La vraie vie, la vie enfin découverte et éclaircie, la seule vie par conséquent réellement vécue, c'est la littérature.



jeudi 3 juillet 2025

C'est à cause de ses bavardages qu'il est ici.

 

Ivo Andrić, La Cour maudite, publication 1954, traduit du serbo-croate par Pascale Delpech, édité en France par Noir sur blanc.

Un petit livre ; une agréable lecture.

Au début du roman, dans un coin paumé de Bosnie, un moine vient de mourir et ses frères font l'inventaire de ses affaires. L'un d'eux se remémore les histoires qu'il racontait, souvenirs d'un lointain séjour dans une prison de Constantinople.

Avec une telle façon de raconter, il restait évidemment des vides et des éléments inexpliqués, mais le jeune homme n'osait pas interrompre le récit pour revenir à eux et poser des questions. Chacun a en effet le droit de raconter à sa guise.

On est à une époque pas très bien définie, quelque part au XVIIIe ou au XIXe siècle. Fra Petar, le moine, passe deux mois dans cette cour fermée, avec un gardien-chef grotesque qui fait régner la terreur, et il se lie d'amitié avec d'autres hommes, échoués là comme lui. C'est que Fra Petar sait écouter. Certains ne disent pourtant rien. D'autres racontent des histoires de femmes. Un homme égaré parle, parle, parle à n'en plus finir, racontant le vrai et le faux. Un jeune homme cultivé de Smyrne raconte l'histoire extraordinaire d'un frère de calife exilé.

Y arrive et y transite tout ce qui est quotidiennement arrêté dans cette ville étendue et surpeuplée, pour cause de délit ou suspicion de délit ; des délits, il y en a beaucoup et de toutes sortes, et la suspicion, elle, se diffuse activement, en long, en large et en profondeur.

En environ 120 pages, Andrić dresse le paysage de cet empire autoritaire et paranoïaque, mais où les hommes semblent s'enfuir eux-mêmes dans leur propre monde de mots, chacun campant un personnage.

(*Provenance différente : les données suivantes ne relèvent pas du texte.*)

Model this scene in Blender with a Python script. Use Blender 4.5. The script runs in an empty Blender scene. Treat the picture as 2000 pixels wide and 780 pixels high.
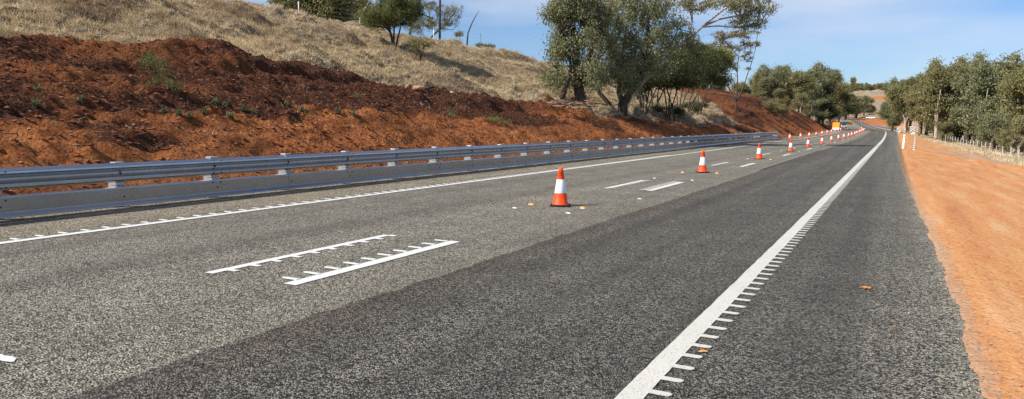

De Constantinople Fra Petar aura seulement une vision fugitive et nocturne, empreinte de mélancolie.

Grosz, Trois prisonniers jouant aux cartes, 1928, Stiftung Stadtmuseum Berlin

C'est l'hiver, la neige a tout recouvert jusqu'aux portes des maisons, enlevant aux choses leur forme réelle et ne laissant partout qu'une seule couleur et une seule apparence. Dans cette blancheur, le petit cimetière a lui aussi disparu, et seuls les sommets des plus hautes croix émergent de la neige profonde.

C'est le début.

Mais il parlait avec la même vivacité et le même sens du détail de la vie à la Cour en général et des individus intéressants, ridicules, pitoyables, dérangés qui y vivaient ; ils lui étaient plus proches et il les connaissait mieux que les bandits, les assassins et les sinistres criminels qu'il avait évités autant qu'il avait pu.

J'aime bien la petite confusion possible entre la Cour (maudite, celle de la prison) et la Cour (royale, celle du sultan). On a une microsociété avec ses personnages phares et ses figurants de l'arrière-plan, ses lois secrètes et ses préceptes.


Ivo Andrič  sur le blog (tous les livres sont traduits par la même traductrice) :
Le Pont sur la Drina qui m'a laissée sur ma faim.
La Chronique de Travnik qui m'a beaucoup plu.
J'ai essayé de lire Les Contes de la solitude, mais je n'ai pas accroché. Je sais pourtant que le recueil a rencontré un certain succès.